Since leaving Singapore 7 years ago and working in other Asian countries, I have accumulated over $100K in unused foreign tax credits. 2006 was over $10K alone, so I am not too worred about US tax in the next 5 years or so.

TH

Posted
As for the dollar-for-dollar foreign tax credit, I should have qualified that as for me, I get a dollar for dollar credit for all foreign income tax I pay as my net foreign source taxable income (1040 Line 7) is greater then my (adjusted gross income, less the standard deduction, (1040 Line 41) therefore the multiplier is equal to 1.00 (Form 1116 line 18) and my foreign tax credit is not reduced.

I hate to tell you, but if you were claiming a credit for 100% of the Singapore tax AND taking the foreign earned income exclusion, you were doing it incorrectly. You cannot claim a credit for the portion of the foreign tax that is applicable to the excluded income.
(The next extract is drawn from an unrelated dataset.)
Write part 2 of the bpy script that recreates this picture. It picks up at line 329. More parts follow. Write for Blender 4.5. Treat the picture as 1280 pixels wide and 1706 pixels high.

At the top of page 2 of Form 1116 (line numbers may change from year to year) you are supposed to reduce the foreign taxes paid by that portion which applies to the excluded income. If you were not doing this, you were not calculating the credit correctly.

I have seen many returns with this credit calculated incorrectly. Even returns prepared by CPAs. Many tax accountants, who are not familiar with the foreign exclusion and the foreign tax credit, do not understand how to make this calculation.

Posted
I hate to tell you, but if you were claiming a credit for 100% of the Singapore tax AND taking the foreign earned income exclusion, you were doing it incorrectly. You cannot claim a credit for the portion of the foreign tax that is applicable to the excluded income. At the top of page 2 of Form 1116 (line numbers may change from year to year) you are supposed to reduce the foreign taxes paid by that portion which applies to the excluded income. If you were not doing this, you were not calculating the credit correctly.

I have seen many returns with this credit calculated incorrectly. Even returns prepared by CPAs. Many tax accountants, who are not familiar with the foreign exclusion and the foreign tax credit, do not understand how to make this calculation.

You are correct on both counts, it was calculated incorrectly for me by a CPA. But a quick check when I pointed it out to him after reading your post showed that the reduction calculation still left enough (barely) to cover US tax amount. So though calculated incorrectly, the zero tax amount is still correct.

No doubt I will be moving to another tax person next year that is more experienced, would think after doing my returns for several years he would catch on a bit better.